Americans, it turns out, have a more difficult time securing credit than one might guess. Some consumers are completely unable to access traditional credit markets while a separate group of consumers, though they can get approved for some credit, still struggle to cover their expenses.

“When credit-constraining outcomes of those in the formal credit economy are explicitly taken into account, it is as if a total of 23.8%, or about 60.4 million U.S. adults, lack access to credit at choice,” reads a report from the New York Federal Reserve.

Moreover, government researchers in a 2017 study of soldiers and their relationship with payday lenders discovered that many of the negative stereotypes surrounding small-dollar lenders simply aren’t supported by the facts.

The study instead reveals the opposite—that, for enlisted men and women without a high-school diploma, “payday loan access reduces the likelihood of separating [from the Army] voluntarily by 2 percentage points.”

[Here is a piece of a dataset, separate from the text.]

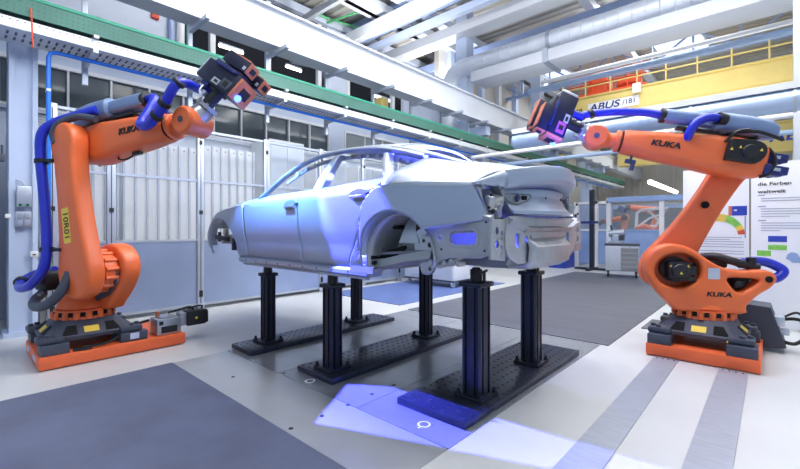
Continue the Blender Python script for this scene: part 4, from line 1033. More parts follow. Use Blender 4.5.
    for k in range(5): m.box((-1.72 + .06 * k, YC + s * .77, 1.055 + .015 * (k % 2)), (.035, .08, .035), rot=(0, .5 + .3 * k, 0), bev=.006)
    m.tube([(-1.75, YC + s * .78, 1.05), (-1.65, YC + s * .79, 1.03), (-1.5, YC + s * .79, 1.08), (-1.42, YC + s * .76, 1.13)], .014, 6, smooth=4)
    m.build('bracket_row', 'car_raw', car, True)
    # front longitudinal and strut
    MB().loft([[V((x, YC + s * w, z + dz)) for w, dz in ((.44, .06), (.54, .06), (.54, -.06), (.44, -.06))] for x, z in ((-4.3, 1.05), (-4.7, 1.14), (-5.35, 1.14))]).build('front_member', 'car_raw', car, True)
    MB().box((-4.93, YC + s * .80, 1.165), (.34, .03, .05), rot=(0, .06, 0), bev=.006).box((-5.03, YC + s * .79, 1.18), (.04, .03, .12), bev=.006).box((-4.62, YC + s * .80, 1.10), (.05, .05, .14), bev=.008).build('wing_support', 'black_metal', car, True)
# ---- bonnet, front end, bulkhead, floor, cross members
P = []
for i in range(19):
    t = i / 18; row = []
    for j in range(25):
        v = -1 + 2 * j / 24; xe = -5.20 - .28 * (1 - v * v); x = -4.02 - .10 * (1 - v * v) + (xe + 4.02 + .10 * (1 - v * v)) * t
        xs = -4.02 + (-5.20 + 4.02) * t
        w = Wd(xs) - .098; z = ZT(xs) - .004 + .05 * (1 - v * v) - .05 * (1 - v * v) * t ** 3
        row.append(V((x, YC + v * w, z)))
    P.append(row)
MB().grid(P).build('bonnet', 'car_metal', car, True, ang=60, solid=.012)
m = MB().b6(-5.40, -5.34, YC - .62, YC + .62, 1.32, 1.38, bev=.01).b6(-5.42, -5.34, YC - .60, YC + .60, 1.08, 1.18, bev=.01)
for y in (-.58, .55): m.b6(-5.40, -5.35, YC + y, YC + y + .05, 1.08, 1.36)
m.build('front_carrier', 'car_raw', car, True)
MB().loft([[V((x, YC + w, z)) for w in (-.78, -.4, 0, .4, .78)] + [V((x + .03, YC + w, z)) for w in (.78, .4, 0, -.4, -.78)] for x, z in ((-4.35, .98), (-4.28, 1.3), (-4.15, 1.56))]).build('bulkhead', 'car_raw', car, True)
m = MB()
m.loft([[V((x, YC + w, z + dz)) for w, dz in ((-.74, 0), (-.16, .0), (-.14, .12), (.14, .12), (.16, 0), (.74, 0), (.74, -.02), (.16, -.02), (.12, .10), (-.12, .10), (-.16, -.02), (-.74, -.02))] for x, z in ((-4.32, .97), (-3.3, .965), (-2.40, .97), (-2.30, 1.10), (-1.90, 1.13), (-1.22, 1.12))])
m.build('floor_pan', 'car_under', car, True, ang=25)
m = MB()
for x in (-3.6, -3.2, -2.8): m.b6(x - .05, x + .05, YC - .72, YC + .72, .97, 1.04, bev=.01)
m.b6(-2.36, -2.30, YC - .72, YC + .72, 1.08, 1.28, bev=.01)
m.build('seat_crossmember', 'car_raw', car, True)
MB().tube([(-4.02, YC - .78, 1.56), (-3.95, YC - .4, 1.58), (-3.93, YC + .4, 1.58), (-4.02, YC + .78, 1.56)], .035, 8, smooth=4).build('dashboard_beam', 'car_raw', car, True)
MB().loft([[V((x, YC + v * w, z + .05 * (1 - v * v))) for v in (-1, -.6, -.2, .2, .6, 1)] + [V((x + .08, YC + v * w, z + .05 * (1 - v * v) - .012)) for v in (1, .6, .2, -.2, -.6, -1)] for x, w, z in ((-4.05, .80, 1.575), (-3.97, .80, 1.60))]).build('cowl', 'car_metal', car, True)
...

Furthermore, researchers found that payday loans—even when available to more at-risk groups of enlisted Army personnel—benefitted soldiers and helped them out of difficult financial situations.

“Taken together, these estimates suggest that payday loan access actually reduces adverse labor market outcomes for soldiers, both on average and in several subgroups of potential interest. We see no evidence of adverse effects of access to payday loans.”


It follows, then, that tightening the rules on payday lenders will only serve to limit consumer choice for the millions of Americans who have no other way of making ends meet one paycheck to the next.

Azlinah Tambu, a then-22-year-old single mother, years ago borrowed from five different small-dollar lenders so she could afford a repair on her car, which she needed to drop her daughter off at daycare and get to and from her job.

“I knew what a payday loan was,” she tells the New Yorker. “But I’m on a month-to-month lease, and it was either get evicted or take out the loans,” she said. “The reason I’m working so hard to pay these loans back is that I want to be in good standing, in case I ever need another one.”

When payday lenders are a person’s last resort, it’s bad policy to regulate small-dollar lenders out of business and force people who desperately need money into unregulated, off-the-book options. Rather than legislating restrictions on accessing credit by those with poor ratings, Congress should be looking at ways to expand credit offers to them by allowing more lenders to compete for their business.

House Financial Services Committee Chairwoman Rep. Maxine Waters, instead of pushing her anti-consumer leftwing regulation agenda, should acknowledge the important role small-dollar lending has on Americans’ bottom line.


Colin Hanna, a veteran, is president of Let Freedom Ring, a nonprofit public policy organization dedicated to promoting constitutional government, free enterprise, and traditional values.